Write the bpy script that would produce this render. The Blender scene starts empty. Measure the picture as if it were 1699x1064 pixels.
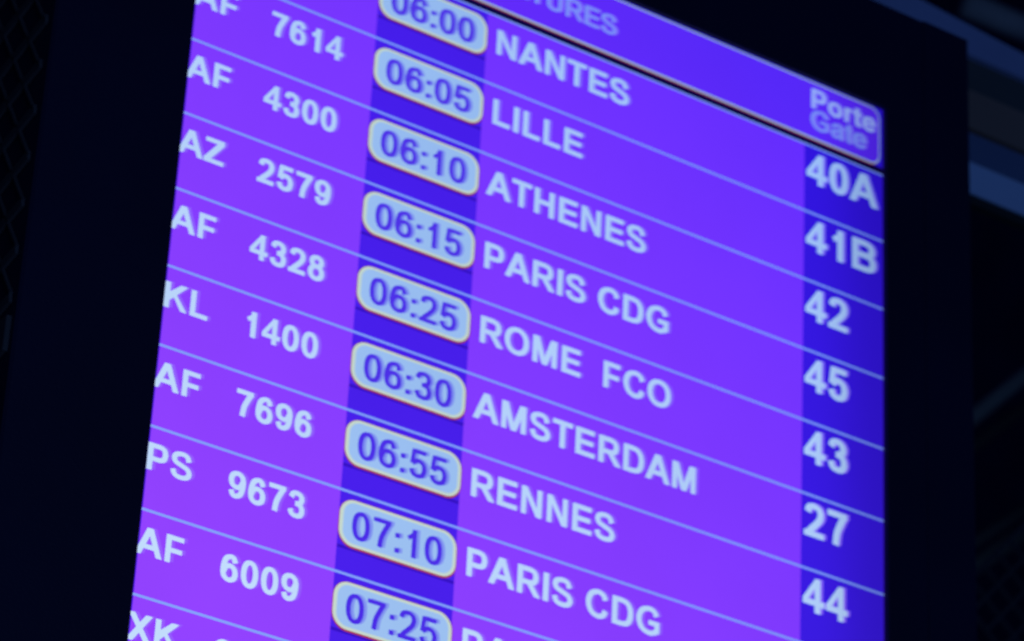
import bpy, bmesh, math
from mathutils import Vector, Matrix

sc = bpy.context.scene
COL = sc.collection
ROW, W = 0.05, 0.50721            # row height and screen width in metres
BASE = Vector((0, 0, 2.60))       # board origin (left edge of the screen, third row line) in the hall

# ---------------------------------------------------------------- camera
cam_d = bpy.data.cameras.new('camera')
cam = bpy.data.objects.new('camera', cam_d)
COL.objects.link(cam)
fwd = Vector((0.46733017, 0.73749156, 0.4875538))
up = Vector((-0.30550367, -0.38279318, 0.87185829))
rt = Vector((0.82962041, -0.55639516, 0.04641558))
M = Matrix((rt, up, -fwd)).transposed().to_4x4()
CAM = Vector((-0.78612404, -1.60108098, -1.16410174)) + BASE
M.translation = CAM
cam.matrix_world = M
cam_d.lens = 130.0
cam_d.sensor_width = 36
cam_d.clip_start = 0.05
cam_d.clip_end = 200
cam_d.dof.use_dof = True
cam_d.dof.focus_distance = 1.72
cam_d.dof.aperture_fstop = 16.5
cam_d.dof.aperture_ratio = 0.85
sc.camera = cam

# ---------------------------------------------------------------- world and light
w = bpy.data.worlds.new("World")
sc.world = w
w.use_nodes = True
w.node_tree.nodes['Background'].inputs[0].default_value = (0.02, 0.04, 0.30, 1)
w.node_tree.nodes['Background'].inputs[1].default_value = 0.05
ld = bpy.data.lights.new('fill_lamp', 'AREA')  # unseen dim blue fill, added to light the bulkhead and the flank grille
ld.energy = 25
ld.size = 1.2
ld.color = (0.18, 0.36, 1.0)
lo = bpy.data.objects.new('fill_lamp', ld)
lo.location = (-0.9, -3.4, 1.3)
lo.rotation_euler = (Vector((0.4, 0.2, 2.9)) - Vector(lo.location)).to_track_quat('-Z', 'Y').to_euler()
COL.objects.link(lo)
sc.view_settings.view_transform = 'Standard'
sc.view_settings.look = 'None'
sc.view_settings.exposure = 0
sc.view_settings.gamma = 1

# ---------------------------------------------------------------- helpers
def lin(c):
    c = c / 255
    return c / 12.92 if c <= 0.04045 else ((c + 0.055) / 1.055) ** 2.4

def rgb(r, g, b):
    return (lin(r), lin(g), lin(b), 1)

def empty(name, loc=(0, 0, 0), label=None, cat=None, group=None):
    o = bpy.data.objects.new(name, None)
    o.location = loc
    COL.objects.link(o)
    if label: o['label'] = label
    if cat: o['category'] = cat
    if group: o['group'] = group
    return o

def obj(name, bm, mat, parent=None, loc=(0, 0, 0), label=None, kind=None):
    me = bpy.data.meshes.new(name)
    bm.to_mesh(me); bm.free()
    me.materials.append(mat)
    o = bpy.data.objects.new(name, me)
    o.location = loc
    o.parent = parent
    COL.objects.link(o)
    if label: o['label'] = label
    if kind: o['kind'] = kind
    return o

def box(bm, x0, x1, y0, y1, z0, z1, bevel=0.0):
    r = bmesh.ops.create_cube(bm, size=1.0)
    for v in r['verts']:
        v.co = Vector(((x0 + x1) / 2 + v.co.x * (x1 - x0), (y0 + y1) / 2 + v.co.y * (y1 - y0), (z0 + z1) / 2 + v.co.z * (z1 - z0)))
    if bevel:
        es = list({e for v in r['verts'] for e in v.link_edges})
        bmesh.ops.bevel(bm, geom=es, offset=bevel, segments=3, profile=0.5, affect='EDGES')
    return bm

def bar(bm, a, b, wid, dep):
    """rectangular bar from a to b, width in the xz-plane, depth along y"""
    a, b = Vector(a), Vector(b)
    d = (b - a).normalized()
    y = Vector((0, 1, 0))
    s = d.cross(y).normalized() * wid / 2
    y2 = d.cross(s).normalized() * dep / 2
    vs = [bm.verts.new(p + i * s + j * y2) for p in (a, b) for i, j in ((-1, -1), (1, -1), (1, 1), (-1, 1))]
    for k in range(4):
        bm.faces.new((vs[k], vs[(k + 1) % 4], vs[4 + (k + 1) % 4], vs[4 + k]))
    bm.faces.new(vs[3::-1]); bm.faces.new(vs[4:])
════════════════
GOAL OF THE EXERCISE
Pictures are excluded; extract exactly the lines from the start of the data through the line that holds "from mathutils import Vector, Matrix", both ends included.

RESPONSE TO THE TASK
Write the bpy script that would produce this render. The Blender scene starts empty. Measure the picture as if it were 1699x1064 pixels.
import bpy, bmesh, math
from mathutils import Vector, Matrix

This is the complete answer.